While bullying from the Chinese side shouldn’t be surprising, the actions taken and words spoken by the Rockets’ owner and the NBA are simply shameful. The NBA is one of the least diverse organizations in corporate America. Others have pointed out that the NBA remained silent (as it should ) and showed little concern over the feelings of American fans when some coaches and a number of players were critical of President Trump and his supporters. But the league has no problem sucking up to an actual brutal regime that has put more than a million Muslims in internment camps.

By making such a shameful statement, the NBA did something unthinkable nowadays: It united Republicans and Democrats in this highly polarized political environment. Republican senators Ben Sasse, Ted Cruz, and Tim Scott, as well as Democratic senator Chuck Schumer and a couple of Democratic congressmen all issued statements criticizing the NBA for not supporting pro-democracy Hong Kongers and letting Americans be bullied by a Communist regime.

But as a China watcher tweeted: “It’s not about the NBA. It’s about all the other foreign companies with significant investments in China who are right now sending out frantic company-wide emails to make sure no one posts supporting Hong Kong.” So there you go. China doesn’t even have to waste any money setting up covert operations in the U.S. to influence Americans. Corporate America is doing China’s bidding voluntarily. They don’t want to upset Chinese authorities and end up losing access to the supposedly lucrative great China market.

Americans should have seen this coming. Last year, Marriott fired an hourly employee in Omaha for liking a tweet posted by a Tibetan group. Google chose not to help American soldiers by declining to do artificial-intelligence work with the Department of Defense, but it was eager to provide a censored version of its search engine in China. In addition, Google joined IBM to fund an organization that “is working with a company that is helping China’s authoritarian government conduct mass surveillance against its citizens,” according to The Intercept.

Corporate America bent its knee for the obvious profit motive, but what it is doing is dangerous.

These corporations put their own long-term survival in danger. Let’s take a look at Apple. Its capitulations to Chinese authorities paid off, initially. For a few quarters, sales in China accounted for more than half of the company’s growth. But then the Chinese government shut down the iBooks Store and iTunes Movies and rejected Apple’s right to trademark the name “iPhone” in China. In the meantime, the Chinese government threw its resources behind supporting domestic brands such as Huawei and Xiaomi to compete against Apple. Apple has been losing market share and sales in China. As of the first quarter of 2019, Apple’s iPhone sales in China were down 30 percent, and market share in China was only 7.4 percent, down from 10.2 percent last year. Karl Marx may be right after all, that corporations such as Apple are selling the ropes to a Communist regime that is ready to hang them.

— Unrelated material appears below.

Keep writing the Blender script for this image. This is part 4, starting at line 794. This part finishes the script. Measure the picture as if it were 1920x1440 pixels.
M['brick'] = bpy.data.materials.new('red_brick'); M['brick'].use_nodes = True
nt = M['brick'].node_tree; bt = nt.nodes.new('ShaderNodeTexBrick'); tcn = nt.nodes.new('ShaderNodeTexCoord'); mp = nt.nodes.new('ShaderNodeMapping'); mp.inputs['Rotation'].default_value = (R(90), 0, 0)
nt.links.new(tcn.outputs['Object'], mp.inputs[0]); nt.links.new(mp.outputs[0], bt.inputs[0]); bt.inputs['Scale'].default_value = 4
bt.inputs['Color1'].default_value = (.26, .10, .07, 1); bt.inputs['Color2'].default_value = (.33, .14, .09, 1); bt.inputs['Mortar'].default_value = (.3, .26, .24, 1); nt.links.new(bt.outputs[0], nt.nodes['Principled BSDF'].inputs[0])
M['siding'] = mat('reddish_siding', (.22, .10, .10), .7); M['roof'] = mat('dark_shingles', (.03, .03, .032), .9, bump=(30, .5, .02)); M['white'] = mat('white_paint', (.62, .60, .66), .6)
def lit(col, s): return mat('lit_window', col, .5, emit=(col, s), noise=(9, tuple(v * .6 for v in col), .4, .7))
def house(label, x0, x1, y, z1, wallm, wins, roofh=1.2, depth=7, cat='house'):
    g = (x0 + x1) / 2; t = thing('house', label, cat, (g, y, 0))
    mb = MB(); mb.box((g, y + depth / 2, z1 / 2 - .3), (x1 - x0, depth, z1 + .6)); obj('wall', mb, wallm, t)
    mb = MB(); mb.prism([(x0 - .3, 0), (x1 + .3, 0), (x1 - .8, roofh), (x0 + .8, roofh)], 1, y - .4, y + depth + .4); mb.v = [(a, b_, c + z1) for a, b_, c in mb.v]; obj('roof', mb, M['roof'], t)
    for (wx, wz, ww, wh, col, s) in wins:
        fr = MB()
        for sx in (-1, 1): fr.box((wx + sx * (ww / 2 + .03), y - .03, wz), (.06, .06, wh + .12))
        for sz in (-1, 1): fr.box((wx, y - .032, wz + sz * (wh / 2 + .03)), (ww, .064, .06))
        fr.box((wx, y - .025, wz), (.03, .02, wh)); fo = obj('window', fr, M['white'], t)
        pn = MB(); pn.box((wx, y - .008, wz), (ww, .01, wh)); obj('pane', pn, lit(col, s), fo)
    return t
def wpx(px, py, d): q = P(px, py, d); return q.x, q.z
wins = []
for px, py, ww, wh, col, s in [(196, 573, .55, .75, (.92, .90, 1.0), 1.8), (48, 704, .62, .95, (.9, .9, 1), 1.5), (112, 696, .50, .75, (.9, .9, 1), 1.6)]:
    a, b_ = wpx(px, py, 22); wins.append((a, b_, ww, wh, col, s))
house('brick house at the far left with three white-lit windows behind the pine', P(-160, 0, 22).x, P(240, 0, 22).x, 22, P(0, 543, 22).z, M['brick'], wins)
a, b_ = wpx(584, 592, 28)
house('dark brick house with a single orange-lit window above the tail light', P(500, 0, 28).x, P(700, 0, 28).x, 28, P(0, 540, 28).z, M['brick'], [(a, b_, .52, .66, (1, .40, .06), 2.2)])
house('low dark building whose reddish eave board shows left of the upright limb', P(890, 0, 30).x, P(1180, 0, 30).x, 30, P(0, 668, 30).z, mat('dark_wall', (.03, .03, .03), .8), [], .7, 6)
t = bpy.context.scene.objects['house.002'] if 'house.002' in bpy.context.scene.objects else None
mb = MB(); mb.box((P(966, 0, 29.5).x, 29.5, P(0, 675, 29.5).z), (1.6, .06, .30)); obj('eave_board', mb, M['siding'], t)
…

But worse yet, what these companies did and are still doing is put freedom-loving people in China in danger by enabling the Chinese government to easily track, identitfy, and arrest dissidents. These organizations also put our own democracy in danger by suppressing freedom of expression of our own citizens. What’s the future of our republic if Americans have to check with China first before they say anything in their own homeland?

Of course, not everyone gives a damn of what may offend Chinese authorities. This week, Chinese censors quickly deleted every clip, episode, and online discussion of South Park from Chinese internets after the most recent episode criticized Hollywood’s sucking up to Chinese censors. The creators of South Park “apologized” in typical South Park style, by mocking Chinese censors even more. Good for them. But if Hong Kong teenagers and cartoon characters are all there is between us and an authoritarian regime that is bent on imposing control on all of us, we are in big trouble.